In our quest to reduce carbon emissions it seems we are willing to do everything we can to destroy our habitable environment.
> To illustrate the ultimate scale of demand that EV mandates alone will place on mining, consider that a world with 500 million electric cars — which would still constitute under half of all vehicles — would require mining a quantity of energy minerals sufficient to build batteries for about 3 trillion smartphones. That’s equal to over 2,000 years of mining and production for the latter. For the record, that many EVs would eliminate only about 15% of world oil use.
> Set aside the environmental, economic and geopolitical implications of such a staggering expansion of global mining. The World Bank cautions about “a new suite of challenges for the sustainable development of minerals and resources.” Such an increase in mining has direct relevance for predictions about the future carbon intensity for minerals because acquiring raw materials already accounts for nearly one half of the life-cycle carbon dioxide emissions for EVs.
People are still living in the fantasy that EVs will solve the problem of ICEs, they haven't thought through what it would actually take to do that. Basically, they are imagining a completely blue-sky happy path where every single piece magically falls into place: abundant high-yield mineral deposits continue to be found and quickly extracted, battery technology improves exponentially, car makers are able to smoothly incorporate all of these new technology improvements and supply chain disruptions to switch to EVs, and cheaply decommission and recycle legacy ICE vehicles. So many things have to come together absolutely perfectly that it beggars belief.
Ironically the very oil and gas industries that funded this FUD via the Manhattan Institute are themselves a perfect example of how extractive industry can scale up far beyond the kind of naive extrapolations that gave us the "peak oil" idea.
I suppose that the Climate and Community Project and University of California, Davis are also being funded by the Manhattan Institute to spread FUD?
> The US’s transition to electric vehicles could require three times as much lithium as is currently produced for the entire global market, causing needless water shortages, Indigenous land grabs, and ecosystem destruction inside and outside its borders, new research finds.

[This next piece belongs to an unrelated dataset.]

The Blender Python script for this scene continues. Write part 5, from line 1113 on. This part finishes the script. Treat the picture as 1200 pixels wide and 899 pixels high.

That's the first paragraph of https://www.theguardian.com/us-news/2023/jan/24/us-electric-... (that's 2023-01-24, btw). The entire article is worth reading to get a high-level overview of the actual real-world impact the lithium mining will have over the next couple of decades if we keep rushing headlong into a path where we believe electric cars will just magically solve everything.
I know in this cynical age no one wants to believe anything, but really–have we not seen enough ecologies destroyed by mining to understand that this is real?